After Dylan, I had journeyed into the tradition of American folk music, stopping for a while to allow Woody Guthrie, Ramblin’ Jack Elliott, Joan Baez (whom I also saw at the Capitol Theatre in 2019), The Band and Phil Ochs to accumulate in my suggestions to friends. For his contemporaries, I’d went international: Nick Drake, John Martyn, Joni Mitchell, and Bert Jansch. Then, for a while, I fell out of the acoustic altogether — looping Dave Brubeck’s Time Out, and falling into the boundless, genre-warping universe of Frank Zappa in 2020 and into 2021.

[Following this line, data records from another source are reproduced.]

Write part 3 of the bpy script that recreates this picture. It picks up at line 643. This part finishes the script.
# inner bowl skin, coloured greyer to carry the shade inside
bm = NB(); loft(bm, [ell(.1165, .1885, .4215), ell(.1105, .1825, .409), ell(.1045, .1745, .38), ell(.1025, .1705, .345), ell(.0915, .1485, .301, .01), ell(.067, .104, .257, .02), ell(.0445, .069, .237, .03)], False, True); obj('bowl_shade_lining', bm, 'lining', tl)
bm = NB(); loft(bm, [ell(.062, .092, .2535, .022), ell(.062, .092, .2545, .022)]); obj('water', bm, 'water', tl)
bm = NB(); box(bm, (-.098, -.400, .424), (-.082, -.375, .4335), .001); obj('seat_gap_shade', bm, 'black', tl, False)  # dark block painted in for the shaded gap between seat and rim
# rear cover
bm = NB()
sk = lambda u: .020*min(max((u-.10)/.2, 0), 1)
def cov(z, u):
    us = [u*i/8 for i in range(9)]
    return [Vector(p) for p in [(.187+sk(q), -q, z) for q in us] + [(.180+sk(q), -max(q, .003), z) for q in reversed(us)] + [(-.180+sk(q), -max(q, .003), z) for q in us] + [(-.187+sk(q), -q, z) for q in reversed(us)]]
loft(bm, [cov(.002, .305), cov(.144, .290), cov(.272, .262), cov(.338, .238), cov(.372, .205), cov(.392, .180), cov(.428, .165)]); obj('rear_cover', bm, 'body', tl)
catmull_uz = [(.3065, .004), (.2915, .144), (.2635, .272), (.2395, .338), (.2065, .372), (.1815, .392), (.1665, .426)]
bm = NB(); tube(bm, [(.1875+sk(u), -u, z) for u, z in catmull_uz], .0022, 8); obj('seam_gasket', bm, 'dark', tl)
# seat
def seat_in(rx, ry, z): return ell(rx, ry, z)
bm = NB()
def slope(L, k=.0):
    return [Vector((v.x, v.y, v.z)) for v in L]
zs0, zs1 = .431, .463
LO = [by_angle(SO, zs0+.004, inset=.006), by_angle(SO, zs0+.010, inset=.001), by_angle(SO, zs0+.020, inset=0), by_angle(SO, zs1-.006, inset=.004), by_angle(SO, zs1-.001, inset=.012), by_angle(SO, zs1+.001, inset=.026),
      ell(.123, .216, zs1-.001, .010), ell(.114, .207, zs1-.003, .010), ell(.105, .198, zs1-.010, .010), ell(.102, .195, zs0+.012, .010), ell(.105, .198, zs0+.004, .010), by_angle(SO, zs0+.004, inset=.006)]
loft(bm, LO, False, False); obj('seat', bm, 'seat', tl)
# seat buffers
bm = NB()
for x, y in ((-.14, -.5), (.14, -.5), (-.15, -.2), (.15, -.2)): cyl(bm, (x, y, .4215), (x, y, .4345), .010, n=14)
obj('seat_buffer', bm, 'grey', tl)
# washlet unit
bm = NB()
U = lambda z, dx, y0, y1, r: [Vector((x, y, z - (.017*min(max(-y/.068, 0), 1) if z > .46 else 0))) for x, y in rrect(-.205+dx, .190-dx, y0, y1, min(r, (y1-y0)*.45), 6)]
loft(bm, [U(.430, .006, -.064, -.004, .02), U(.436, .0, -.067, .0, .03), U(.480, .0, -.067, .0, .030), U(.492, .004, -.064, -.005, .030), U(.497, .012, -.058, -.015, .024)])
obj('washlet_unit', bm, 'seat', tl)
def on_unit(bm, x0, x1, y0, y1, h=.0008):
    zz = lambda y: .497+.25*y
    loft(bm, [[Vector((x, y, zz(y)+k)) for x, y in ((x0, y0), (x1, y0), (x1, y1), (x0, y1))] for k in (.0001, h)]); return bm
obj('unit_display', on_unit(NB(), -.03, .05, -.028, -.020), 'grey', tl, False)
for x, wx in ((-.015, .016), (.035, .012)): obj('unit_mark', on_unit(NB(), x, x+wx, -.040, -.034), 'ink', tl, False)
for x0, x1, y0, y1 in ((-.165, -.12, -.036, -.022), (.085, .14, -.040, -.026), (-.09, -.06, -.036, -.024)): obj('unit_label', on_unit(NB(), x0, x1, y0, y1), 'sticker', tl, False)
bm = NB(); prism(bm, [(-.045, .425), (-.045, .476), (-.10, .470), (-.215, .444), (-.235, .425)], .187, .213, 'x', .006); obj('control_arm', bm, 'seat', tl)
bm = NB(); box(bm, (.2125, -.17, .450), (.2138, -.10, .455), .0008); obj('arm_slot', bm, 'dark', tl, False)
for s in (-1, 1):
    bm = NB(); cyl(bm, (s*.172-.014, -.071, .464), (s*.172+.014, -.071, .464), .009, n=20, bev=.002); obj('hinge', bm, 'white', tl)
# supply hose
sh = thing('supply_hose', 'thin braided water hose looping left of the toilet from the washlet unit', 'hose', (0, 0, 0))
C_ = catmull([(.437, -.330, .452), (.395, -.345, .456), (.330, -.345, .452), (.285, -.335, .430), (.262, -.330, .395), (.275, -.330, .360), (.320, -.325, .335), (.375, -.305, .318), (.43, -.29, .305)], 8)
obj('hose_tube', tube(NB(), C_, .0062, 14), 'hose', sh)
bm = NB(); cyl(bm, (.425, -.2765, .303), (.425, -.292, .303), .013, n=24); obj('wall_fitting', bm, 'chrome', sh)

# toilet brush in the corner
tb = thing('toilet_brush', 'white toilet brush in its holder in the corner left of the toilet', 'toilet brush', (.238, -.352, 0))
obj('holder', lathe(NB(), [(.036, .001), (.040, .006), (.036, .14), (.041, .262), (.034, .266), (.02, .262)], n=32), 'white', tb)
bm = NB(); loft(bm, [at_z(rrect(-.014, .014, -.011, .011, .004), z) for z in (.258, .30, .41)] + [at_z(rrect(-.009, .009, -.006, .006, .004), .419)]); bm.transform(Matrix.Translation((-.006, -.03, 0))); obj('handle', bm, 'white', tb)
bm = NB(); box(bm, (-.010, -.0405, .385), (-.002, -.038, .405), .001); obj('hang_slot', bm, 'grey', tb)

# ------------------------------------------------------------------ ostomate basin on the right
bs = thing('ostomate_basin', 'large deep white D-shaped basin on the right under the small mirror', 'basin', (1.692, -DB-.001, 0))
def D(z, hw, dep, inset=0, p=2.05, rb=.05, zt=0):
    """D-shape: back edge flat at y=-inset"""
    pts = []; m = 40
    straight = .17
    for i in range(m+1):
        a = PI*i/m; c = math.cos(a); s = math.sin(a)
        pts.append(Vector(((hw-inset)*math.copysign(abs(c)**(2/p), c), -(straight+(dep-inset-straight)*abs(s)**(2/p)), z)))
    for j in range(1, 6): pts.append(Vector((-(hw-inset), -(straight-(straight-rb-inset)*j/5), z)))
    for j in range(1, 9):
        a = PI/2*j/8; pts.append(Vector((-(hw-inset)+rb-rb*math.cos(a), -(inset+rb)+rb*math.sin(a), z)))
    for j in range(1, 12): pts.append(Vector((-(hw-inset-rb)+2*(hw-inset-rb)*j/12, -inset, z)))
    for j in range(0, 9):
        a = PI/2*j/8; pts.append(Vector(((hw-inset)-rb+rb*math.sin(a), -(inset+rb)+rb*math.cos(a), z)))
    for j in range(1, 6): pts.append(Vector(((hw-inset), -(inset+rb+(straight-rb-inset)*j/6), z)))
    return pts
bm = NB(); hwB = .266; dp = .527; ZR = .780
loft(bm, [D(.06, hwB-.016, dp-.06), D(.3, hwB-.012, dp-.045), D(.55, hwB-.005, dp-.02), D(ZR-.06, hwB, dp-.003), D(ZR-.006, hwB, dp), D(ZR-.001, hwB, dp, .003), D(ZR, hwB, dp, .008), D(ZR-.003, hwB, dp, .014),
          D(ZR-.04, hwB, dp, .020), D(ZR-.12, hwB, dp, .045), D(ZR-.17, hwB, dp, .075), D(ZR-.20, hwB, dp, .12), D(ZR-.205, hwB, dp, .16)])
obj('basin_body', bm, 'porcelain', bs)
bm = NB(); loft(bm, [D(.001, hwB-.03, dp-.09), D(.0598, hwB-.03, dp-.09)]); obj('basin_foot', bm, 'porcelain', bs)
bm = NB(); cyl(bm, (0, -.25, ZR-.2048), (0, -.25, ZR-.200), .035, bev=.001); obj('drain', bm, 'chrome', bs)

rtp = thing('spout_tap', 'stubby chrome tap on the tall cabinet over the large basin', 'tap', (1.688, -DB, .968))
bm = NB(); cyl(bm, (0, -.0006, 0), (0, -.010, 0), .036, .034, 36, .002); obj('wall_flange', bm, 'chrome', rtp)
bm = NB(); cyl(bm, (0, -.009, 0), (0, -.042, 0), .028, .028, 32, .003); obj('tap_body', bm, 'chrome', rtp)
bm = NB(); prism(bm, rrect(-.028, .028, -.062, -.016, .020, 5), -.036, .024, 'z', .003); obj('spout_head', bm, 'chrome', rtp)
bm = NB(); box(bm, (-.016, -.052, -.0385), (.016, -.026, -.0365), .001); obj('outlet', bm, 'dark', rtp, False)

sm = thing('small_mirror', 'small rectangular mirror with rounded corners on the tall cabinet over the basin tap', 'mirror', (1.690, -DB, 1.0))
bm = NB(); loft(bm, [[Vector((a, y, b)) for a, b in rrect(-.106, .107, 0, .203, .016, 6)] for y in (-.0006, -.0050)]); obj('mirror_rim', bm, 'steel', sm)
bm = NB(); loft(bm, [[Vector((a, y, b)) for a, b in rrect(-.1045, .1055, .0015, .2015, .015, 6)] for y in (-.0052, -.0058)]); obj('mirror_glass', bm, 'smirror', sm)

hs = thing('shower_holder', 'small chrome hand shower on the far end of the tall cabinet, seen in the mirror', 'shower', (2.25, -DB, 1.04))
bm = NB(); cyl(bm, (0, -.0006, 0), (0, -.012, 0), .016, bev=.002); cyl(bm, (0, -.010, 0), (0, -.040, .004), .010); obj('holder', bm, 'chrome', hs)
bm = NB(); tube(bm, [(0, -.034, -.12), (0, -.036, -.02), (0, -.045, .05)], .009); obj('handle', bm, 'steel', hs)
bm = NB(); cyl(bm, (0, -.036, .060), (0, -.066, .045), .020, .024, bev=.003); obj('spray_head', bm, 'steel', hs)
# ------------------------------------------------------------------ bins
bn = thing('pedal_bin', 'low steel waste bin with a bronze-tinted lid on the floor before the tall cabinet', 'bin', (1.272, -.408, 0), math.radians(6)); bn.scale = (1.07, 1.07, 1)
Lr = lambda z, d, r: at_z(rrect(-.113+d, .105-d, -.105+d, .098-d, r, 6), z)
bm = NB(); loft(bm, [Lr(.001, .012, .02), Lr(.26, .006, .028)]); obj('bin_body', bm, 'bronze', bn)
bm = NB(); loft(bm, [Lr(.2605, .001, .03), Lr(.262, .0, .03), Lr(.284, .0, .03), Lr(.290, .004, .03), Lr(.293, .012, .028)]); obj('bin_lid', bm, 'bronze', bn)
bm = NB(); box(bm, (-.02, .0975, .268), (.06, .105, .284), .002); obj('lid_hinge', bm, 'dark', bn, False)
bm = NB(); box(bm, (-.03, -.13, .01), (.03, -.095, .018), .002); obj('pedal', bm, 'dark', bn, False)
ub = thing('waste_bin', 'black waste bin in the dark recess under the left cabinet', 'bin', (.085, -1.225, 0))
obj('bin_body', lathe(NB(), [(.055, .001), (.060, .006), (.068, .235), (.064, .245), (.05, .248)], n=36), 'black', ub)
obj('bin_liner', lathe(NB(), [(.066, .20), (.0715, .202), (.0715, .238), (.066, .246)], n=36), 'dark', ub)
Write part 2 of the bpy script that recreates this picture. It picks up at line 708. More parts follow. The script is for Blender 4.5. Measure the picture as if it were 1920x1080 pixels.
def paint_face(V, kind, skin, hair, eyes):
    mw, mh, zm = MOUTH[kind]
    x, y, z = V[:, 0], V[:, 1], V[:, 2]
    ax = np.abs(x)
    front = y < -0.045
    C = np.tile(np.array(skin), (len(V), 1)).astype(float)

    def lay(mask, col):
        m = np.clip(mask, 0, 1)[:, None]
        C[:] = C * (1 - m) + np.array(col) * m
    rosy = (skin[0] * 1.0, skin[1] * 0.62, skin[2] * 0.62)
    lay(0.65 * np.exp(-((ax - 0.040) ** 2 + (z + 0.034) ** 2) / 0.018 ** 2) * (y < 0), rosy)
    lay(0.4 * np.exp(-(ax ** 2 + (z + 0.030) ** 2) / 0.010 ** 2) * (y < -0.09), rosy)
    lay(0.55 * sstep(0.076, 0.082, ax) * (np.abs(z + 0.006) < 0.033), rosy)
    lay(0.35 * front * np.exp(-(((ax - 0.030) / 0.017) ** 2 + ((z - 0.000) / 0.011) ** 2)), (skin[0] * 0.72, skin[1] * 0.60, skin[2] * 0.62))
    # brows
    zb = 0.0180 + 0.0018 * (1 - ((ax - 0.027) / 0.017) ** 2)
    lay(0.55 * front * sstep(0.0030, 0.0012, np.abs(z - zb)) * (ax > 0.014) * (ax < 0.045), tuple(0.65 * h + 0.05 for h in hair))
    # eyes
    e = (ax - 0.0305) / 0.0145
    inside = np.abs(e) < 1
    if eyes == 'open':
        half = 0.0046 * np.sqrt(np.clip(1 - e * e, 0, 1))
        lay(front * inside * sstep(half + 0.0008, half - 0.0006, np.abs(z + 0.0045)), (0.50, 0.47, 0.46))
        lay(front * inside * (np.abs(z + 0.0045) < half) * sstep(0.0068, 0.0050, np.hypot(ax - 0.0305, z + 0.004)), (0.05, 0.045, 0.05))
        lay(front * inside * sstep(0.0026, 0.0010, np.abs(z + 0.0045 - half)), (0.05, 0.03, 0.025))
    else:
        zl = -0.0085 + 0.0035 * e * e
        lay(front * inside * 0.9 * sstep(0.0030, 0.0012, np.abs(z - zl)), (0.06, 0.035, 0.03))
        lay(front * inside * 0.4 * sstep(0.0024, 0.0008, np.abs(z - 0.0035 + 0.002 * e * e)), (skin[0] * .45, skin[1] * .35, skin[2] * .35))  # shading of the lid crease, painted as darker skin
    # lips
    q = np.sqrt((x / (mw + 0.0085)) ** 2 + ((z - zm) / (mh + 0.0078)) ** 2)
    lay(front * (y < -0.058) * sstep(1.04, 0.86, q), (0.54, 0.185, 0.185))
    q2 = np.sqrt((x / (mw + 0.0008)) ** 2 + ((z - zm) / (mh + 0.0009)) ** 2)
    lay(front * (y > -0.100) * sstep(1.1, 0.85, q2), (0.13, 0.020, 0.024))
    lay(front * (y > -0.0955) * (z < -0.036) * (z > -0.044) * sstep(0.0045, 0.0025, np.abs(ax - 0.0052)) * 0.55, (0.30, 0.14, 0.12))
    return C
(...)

At 23, I find my sensibilities returning to folk music (just now, browsing for Joni Mitchell interviews), and my attention toward a duo whose soft-spoken ballads may sometimes go under-appreciated beside Dylan’s monolith influence on culture by and large. Browsing YouTube last week, I came across Simon and Garfunkel’s performance in Central Park in September 1981 (prior to this, I’d watched Paul Simon on Letterman — out of curiosity, and a general appreciation for Late-Night interviews — where he performed “The Late Great Johnny Ace,” which remains on my list of most beautiful songs ever written.) It was my first time hearing the classics — “The Boxer” and “Homeward Bound” and “American Tune” and “Old Friends.” These songs always existed in the periphery of my music knowledge, but had never felt right to enjoy, not yet, as the circumstances of my life weren’t exact to include them. They are, now — I’ve since listened to this performance everyday, slowly and sometimes accidentally reaching into new tracks (one of my favorites, ”Slip Slidin’ Away,” was originally supposed to be the topic of this post.)
There’s a part of me that carries the weighty consideration of there being so much more still to listen to. I know, burningly, that I shouldn’t waste any time in listening to what I should have already, and the quicker I get around to it, the more time there is to wring the enjoyment. But — there’s so much more than that: a supreme opportunity to allow music into your life instead of forcefully inviting it, and having it settle in it’s rightful place.